---------- Data shown ----------
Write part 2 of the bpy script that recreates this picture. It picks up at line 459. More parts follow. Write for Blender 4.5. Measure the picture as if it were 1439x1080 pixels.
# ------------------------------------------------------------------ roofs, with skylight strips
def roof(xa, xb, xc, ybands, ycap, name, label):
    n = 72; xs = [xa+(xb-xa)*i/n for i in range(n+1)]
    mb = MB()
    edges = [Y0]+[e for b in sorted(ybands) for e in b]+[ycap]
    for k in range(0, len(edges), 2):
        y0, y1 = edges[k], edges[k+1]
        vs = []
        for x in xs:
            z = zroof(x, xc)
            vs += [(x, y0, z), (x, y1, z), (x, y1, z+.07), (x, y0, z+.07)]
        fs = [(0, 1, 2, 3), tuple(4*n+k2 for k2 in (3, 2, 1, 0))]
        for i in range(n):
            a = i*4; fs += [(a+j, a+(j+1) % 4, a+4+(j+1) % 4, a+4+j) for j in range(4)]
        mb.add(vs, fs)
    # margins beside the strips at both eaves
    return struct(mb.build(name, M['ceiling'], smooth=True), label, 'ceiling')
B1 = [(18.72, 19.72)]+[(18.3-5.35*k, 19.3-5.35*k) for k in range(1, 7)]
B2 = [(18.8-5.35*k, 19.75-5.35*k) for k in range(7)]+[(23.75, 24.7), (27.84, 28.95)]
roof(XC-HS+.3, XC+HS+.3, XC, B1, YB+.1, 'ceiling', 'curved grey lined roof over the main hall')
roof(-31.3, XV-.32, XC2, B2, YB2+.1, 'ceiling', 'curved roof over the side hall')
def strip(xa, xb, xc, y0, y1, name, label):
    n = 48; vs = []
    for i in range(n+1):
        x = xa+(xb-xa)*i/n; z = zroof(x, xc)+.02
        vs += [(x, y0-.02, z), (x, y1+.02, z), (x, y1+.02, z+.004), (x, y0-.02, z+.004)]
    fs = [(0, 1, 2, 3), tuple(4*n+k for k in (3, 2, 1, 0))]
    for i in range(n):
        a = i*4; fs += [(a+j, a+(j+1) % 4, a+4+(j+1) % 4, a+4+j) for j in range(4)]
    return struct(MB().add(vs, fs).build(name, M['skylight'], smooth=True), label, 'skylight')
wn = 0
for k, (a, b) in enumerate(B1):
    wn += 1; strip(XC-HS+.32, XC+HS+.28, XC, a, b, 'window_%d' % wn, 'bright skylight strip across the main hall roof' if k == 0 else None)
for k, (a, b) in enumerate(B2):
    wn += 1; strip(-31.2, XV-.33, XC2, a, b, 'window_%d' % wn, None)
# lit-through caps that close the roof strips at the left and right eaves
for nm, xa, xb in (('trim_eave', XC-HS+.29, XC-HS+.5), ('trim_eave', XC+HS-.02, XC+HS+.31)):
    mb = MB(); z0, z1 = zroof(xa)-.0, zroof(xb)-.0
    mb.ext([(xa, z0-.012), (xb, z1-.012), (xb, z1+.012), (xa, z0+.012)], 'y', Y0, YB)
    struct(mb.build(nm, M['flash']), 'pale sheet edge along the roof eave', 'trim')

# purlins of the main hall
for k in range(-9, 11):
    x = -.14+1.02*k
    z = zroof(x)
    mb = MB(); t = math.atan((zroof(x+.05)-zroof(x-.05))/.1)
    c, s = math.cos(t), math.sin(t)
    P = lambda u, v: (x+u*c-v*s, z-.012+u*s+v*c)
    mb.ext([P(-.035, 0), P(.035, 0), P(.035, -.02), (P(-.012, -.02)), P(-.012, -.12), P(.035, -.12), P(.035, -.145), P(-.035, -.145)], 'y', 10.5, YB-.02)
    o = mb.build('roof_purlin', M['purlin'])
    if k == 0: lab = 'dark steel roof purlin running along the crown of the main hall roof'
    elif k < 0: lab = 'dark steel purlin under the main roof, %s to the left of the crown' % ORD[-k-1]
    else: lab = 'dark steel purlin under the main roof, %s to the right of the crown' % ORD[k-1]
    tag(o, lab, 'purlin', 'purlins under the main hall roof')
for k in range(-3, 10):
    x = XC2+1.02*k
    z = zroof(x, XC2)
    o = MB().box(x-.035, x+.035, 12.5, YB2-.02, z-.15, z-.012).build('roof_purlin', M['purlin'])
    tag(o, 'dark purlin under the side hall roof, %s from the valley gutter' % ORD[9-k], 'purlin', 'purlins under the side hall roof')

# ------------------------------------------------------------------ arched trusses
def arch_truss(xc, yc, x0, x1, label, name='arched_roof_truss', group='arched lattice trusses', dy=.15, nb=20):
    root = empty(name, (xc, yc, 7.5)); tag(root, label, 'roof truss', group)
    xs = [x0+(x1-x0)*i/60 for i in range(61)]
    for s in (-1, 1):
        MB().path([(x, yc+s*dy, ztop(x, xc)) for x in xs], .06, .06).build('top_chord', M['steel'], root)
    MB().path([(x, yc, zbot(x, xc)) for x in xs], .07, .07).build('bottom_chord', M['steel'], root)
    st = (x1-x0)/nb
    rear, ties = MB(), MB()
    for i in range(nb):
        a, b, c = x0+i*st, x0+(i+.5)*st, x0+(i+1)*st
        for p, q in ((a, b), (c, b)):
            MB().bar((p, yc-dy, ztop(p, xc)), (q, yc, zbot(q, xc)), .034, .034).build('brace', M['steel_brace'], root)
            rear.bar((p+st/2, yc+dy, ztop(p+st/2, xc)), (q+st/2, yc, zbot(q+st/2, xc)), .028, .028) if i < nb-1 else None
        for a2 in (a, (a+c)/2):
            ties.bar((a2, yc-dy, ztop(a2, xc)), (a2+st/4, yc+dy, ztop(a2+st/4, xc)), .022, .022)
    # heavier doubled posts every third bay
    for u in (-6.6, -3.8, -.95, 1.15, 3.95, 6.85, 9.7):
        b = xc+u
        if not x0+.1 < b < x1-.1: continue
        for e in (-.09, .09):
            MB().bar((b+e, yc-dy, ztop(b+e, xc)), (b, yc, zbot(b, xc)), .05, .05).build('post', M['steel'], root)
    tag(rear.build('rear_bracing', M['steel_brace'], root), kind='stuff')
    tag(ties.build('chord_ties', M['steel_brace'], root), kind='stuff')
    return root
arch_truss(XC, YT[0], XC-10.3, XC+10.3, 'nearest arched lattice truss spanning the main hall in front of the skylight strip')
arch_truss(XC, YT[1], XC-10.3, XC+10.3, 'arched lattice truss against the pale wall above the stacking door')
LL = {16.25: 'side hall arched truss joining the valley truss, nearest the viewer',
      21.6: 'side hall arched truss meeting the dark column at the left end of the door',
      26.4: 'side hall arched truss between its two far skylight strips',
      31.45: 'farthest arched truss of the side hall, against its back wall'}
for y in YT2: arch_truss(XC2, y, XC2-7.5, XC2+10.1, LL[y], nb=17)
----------
» What the task asks: Write out the whole listing again. Match it word for word.

» The solution:
Write part 2 of the bpy script that recreates this picture. It picks up at line 459. More parts follow. Write for Blender 4.5. Measure the picture as if it were 1439x1080 pixels.
# ------------------------------------------------------------------ roofs, with skylight strips
def roof(xa, xb, xc, ybands, ycap, name, label):
    n = 72; xs = [xa+(xb-xa)*i/n for i in range(n+1)]
    mb = MB()
    edges = [Y0]+[e for b in sorted(ybands) for e in b]+[ycap]
    for k in range(0, len(edges), 2):
        y0, y1 = edges[k], edges[k+1]
        vs = []
        for x in xs:
            z = zroof(x, xc)
            vs += [(x, y0, z), (x, y1, z), (x, y1, z+.07), (x, y0, z+.07)]
        fs = [(0, 1, 2, 3), tuple(4*n+k2 for k2 in (3, 2, 1, 0))]
        for i in range(n):
            a = i*4; fs += [(a+j, a+(j+1) % 4, a+4+(j+1) % 4, a+4+j) for j in range(4)]
        mb.add(vs, fs)
    # margins beside the strips at both eaves
    return struct(mb.build(name, M['ceiling'], smooth=True), label, 'ceiling')
B1 = [(18.72, 19.72)]+[(18.3-5.35*k, 19.3-5.35*k) for k in range(1, 7)]
B2 = [(18.8-5.35*k, 19.75-5.35*k) for k in range(7)]+[(23.75, 24.7), (27.84, 28.95)]
roof(XC-HS+.3, XC+HS+.3, XC, B1, YB+.1, 'ceiling', 'curved grey lined roof over the main hall')
roof(-31.3, XV-.32, XC2, B2, YB2+.1, 'ceiling', 'curved roof over the side hall')
def strip(xa, xb, xc, y0, y1, name, label):
    n = 48; vs = []
    for i in range(n+1):
        x = xa+(xb-xa)*i/n; z = zroof(x, xc)+.02
        vs += [(x, y0-.02, z), (x, y1+.02, z), (x, y1+.02, z+.004), (x, y0-.02, z+.004)]
    fs = [(0, 1, 2, 3), tuple(4*n+k for k in (3, 2, 1, 0))]
    for i in range(n):
        a = i*4; fs += [(a+j, a+(j+1) % 4, a+4+(j+1) % 4, a+4+j) for j in range(4)]
    return struct(MB().add(vs, fs).build(name, M['skylight'], smooth=True), label, 'skylight')
wn = 0
for k, (a, b) in enumerate(B1):
    wn += 1; strip(XC-HS+.32, XC+HS+.28, XC, a, b, 'window_%d' % wn, 'bright skylight strip across the main hall roof' if k == 0 else None)
for k, (a, b) in enumerate(B2):
    wn += 1; strip(-31.2, XV-.33, XC2, a, b, 'window_%d' % wn, None)
# lit-through caps that close the roof strips at the left and right eaves
for nm, xa, xb in (('trim_eave', XC-HS+.29, XC-HS+.5), ('trim_eave', XC+HS-.02, XC+HS+.31)):
    mb = MB(); z0, z1 = zroof(xa)-.0, zroof(xb)-.0
    mb.ext([(xa, z0-.012), (xb, z1-.012), (xb, z1+.012), (xa, z0+.012)], 'y', Y0, YB)
    struct(mb.build(nm, M['flash']), 'pale sheet edge along the roof eave', 'trim')

# purlins of the main hall
for k in range(-9, 11):
    x = -.14+1.02*k
    z = zroof(x)
    mb = MB(); t = math.atan((zroof(x+.05)-zroof(x-.05))/.1)
    c, s = math.cos(t), math.sin(t)
    P = lambda u, v: (x+u*c-v*s, z-.012+u*s+v*c)
    mb.ext([P(-.035, 0), P(.035, 0), P(.035, -.02), (P(-.012, -.02)), P(-.012, -.12), P(.035, -.12), P(.035, -.145), P(-.035, -.145)], 'y', 10.5, YB-.02)
    o = mb.build('roof_purlin', M['purlin'])
    if k == 0: lab = 'dark steel roof purlin running along the crown of the main hall roof'
    elif k < 0: lab = 'dark steel purlin under the main roof, %s to the left of the crown' % ORD[-k-1]
    else: lab = 'dark steel purlin under the main roof, %s to the right of the crown' % ORD[k-1]
    tag(o, lab, 'purlin', 'purlins under the main hall roof')
for k in range(-3, 10):
    x = XC2+1.02*k
    z = zroof(x, XC2)
    o = MB().box(x-.035, x+.035, 12.5, YB2-.02, z-.15, z-.012).build('roof_purlin', M['purlin'])
    tag(o, 'dark purlin under the side hall roof, %s from the valley gutter' % ORD[9-k], 'purlin', 'purlins under the side hall roof')

# ------------------------------------------------------------------ arched trusses
def arch_truss(xc, yc, x0, x1, label, name='arched_roof_truss', group='arched lattice trusses', dy=.15, nb=20):
    root = empty(name, (xc, yc, 7.5)); tag(root, label, 'roof truss', group)
    xs = [x0+(x1-x0)*i/60 for i in range(61)]
    for s in (-1, 1):
        MB().path([(x, yc+s*dy, ztop(x, xc)) for x in xs], .06, .06).build('top_chord', M['steel'], root)
    MB().path([(x, yc, zbot(x, xc)) for x in xs], .07, .07).build('bottom_chord', M['steel'], root)
    st = (x1-x0)/nb
    rear, ties = MB(), MB()
    for i in range(nb):
        a, b, c = x0+i*st, x0+(i+.5)*st, x0+(i+1)*st
        for p, q in ((a, b), (c, b)):
            MB().bar((p, yc-dy, ztop(p, xc)), (q, yc, zbot(q, xc)), .034, .034).build('brace', M['steel_brace'], root)
            rear.bar((p+st/2, yc+dy, ztop(p+st/2, xc)), (q+st/2, yc, zbot(q+st/2, xc)), .028, .028) if i < nb-1 else None
        for a2 in (a, (a+c)/2):
            ties.bar((a2, yc-dy, ztop(a2, xc)), (a2+st/4, yc+dy, ztop(a2+st/4, xc)), .022, .022)
    # heavier doubled posts every third bay
    for u in (-6.6, -3.8, -.95, 1.15, 3.95, 6.85, 9.7):
        b = xc+u
        if not x0+.1 < b < x1-.1: continue
        for e in (-.09, .09):
            MB().bar((b+e, yc-dy, ztop(b+e, xc)), (b, yc, zbot(b, xc)), .05, .05).build('post', M['steel'], root)
    tag(rear.build('rear_bracing', M['steel_brace'], root), kind='stuff')
    tag(ties.build('chord_ties', M['steel_brace'], root), kind='stuff')
    return root
arch_truss(XC, YT[0], XC-10.3, XC+10.3, 'nearest arched lattice truss spanning the main hall in front of the skylight strip')
arch_truss(XC, YT[1], XC-10.3, XC+10.3, 'arched lattice truss against the pale wall above the stacking door')
LL = {16.25: 'side hall arched truss joining the valley truss, nearest the viewer',
      21.6: 'side hall arched truss meeting the dark column at the left end of the door',
      26.4: 'side hall arched truss between its two far skylight strips',
      31.45: 'farthest arched truss of the side hall, against its back wall'}
for y in YT2: arch_truss(XC2, y, XC2-7.5, XC2+10.1, LL[y], nb=17)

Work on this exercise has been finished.